For Romain Jacquet-Lagreze, the photography series “City Poetry” began as a personal project. Over the past year and a half, the French artist, who has been living in Hong Kong since 2012, has been taking photos of the city’s neon, tiled and etched street signs in an effort to learn about local culture through his camera.
“As a photographer, I’ve always been drawn to the characters you see on the city’s streets, or outside stores and buildings. Their stroke-like form, their shapes. They’re so eminently visual,” he said during an interview at Blue Lotus Gallery in Hong Kong, where his work is currently on show.
“But, of course, I didn’t know what any of them meant – until I decided to try master the language.
“That’s when I thought I should use them as my study book. It just made a lot of sense.”
Jacquet-Lagreze ventured to areas like Mong Kok, Yau Ma Tei and Sham Shui Po in Kowloon district – some of the oldest neighborhoods in Hong Kong – to shoot the traditional Chinese characters found on signs. He then started putting the images together to form sentences.
“I first replicated already existing expressions, inspired by the art of Chinese calligraphy and ‘chengyus’ in particular – a type of traditional Chinese idiomatic expression usually consisting of four characters. They are very short but hold such deep, profound connotations, metaphors and nuances,” he said. “I wanted to recreate them through photography.”
As the project evolved, he had a go at making his own brief, lyrical expressions, like “forgotten garden,” “inspirational urge” and “reaching the dream.” His wife, who is from Hong Kong and a linguist, helped him through the process, explaining the meaning of each word and character, and suggesting how they might fit together.
When collaging characters together, Jacquet-Lagreze looked not only at their etymology, but their visual cohesiveness, too. He picked characters with complementary colors or similar backgrounds, or typographies whose strokes would fit with each other despite belonging to completely different signs.
“I wanted the poems to be meaningful both linguistically and pictorially,” he said.
As Jacquet-Lagreze continued shooting, he started paying increased attention to the conditions the signs were in. Some were rusting or peeling, others were crumbling or falling apart. The series became a way to preserve them, an homage to a vanishing side of the city’s streetscape.
“Hong Kong is going through a lot of changes,” he said. “We’re at a time where the very notion of Hong Kong identity is being questioned and challenged so much. The city’s culture is at risk. That includes the language, with China pushing people to adopt simplified characters over traditional ones, which are used (in Hong Kong). But it also extends to quintessentially Hong Kong trades and crafts like neon-sign making.”
Fading traditions
Neon signs, an iconic fixture of the city’s streets since the 1950s, have been steadily disappearing over the past decades, as the government has been restricting their production and replacing them with LED lights, which are more energy efficient.

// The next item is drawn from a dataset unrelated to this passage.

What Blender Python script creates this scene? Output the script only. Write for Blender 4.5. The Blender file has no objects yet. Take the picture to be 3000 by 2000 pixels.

Relentless real estate development and a skyrocketing rental market have forced local shops and traditional businesses to close, taking their signs with them. Jacquet-Lagreze said many of the signs he previously shot are no longer there.
The poem that best reflects the photographer’s worries and frustrations is the simply titled “Hong Kong Culture.” In it, Jacquet-Lagreze used faded, worn-out signs to represent characters in both “Hong Kong” and the word “culture.”
“My work isn’t political, but I wanted to make a clear statement with this specific line,” he explained. “It’s a critique of where things are headed.”
Jacquet-Lagreze’s photographic work in Hong Kong started in 2012 with “Vertical Horizon,” an architectural series that was well-received on social media and gave him international visibility. But his focus has shifted in recent years.
“The more I get to know Hong Kong, the more I call this home, the more my work turns to the micro aspects of the city that really show its character, yet often go unnoticed. I am more interested in the soul than the shell,” he said.
“Wild Concrete,” a project he published in 2014, focused on the ubiquitous banyan trees found across much of the cityscape, while “The Blue Moment,” from 2016, explored the duality of Hong Kong’s nature and concrete at dusk. “Concrete Stories,” started last year, is a collection of human activities captured across the few remaining shared residential rooftops in the city: a lone man doing tai chi, a boy riding a bike, a girl skipping rope.
“‘Concrete Series’ and ‘City Poetry’ are both ongoing series,” Jacquet-Lagreze said. “I will keep doing them till I can’t. My main intention is to show the poetry of a city disappearing.”
“City Poetry” is on at Blue Lotus Gallery in Hong Kong until July 14, 2019.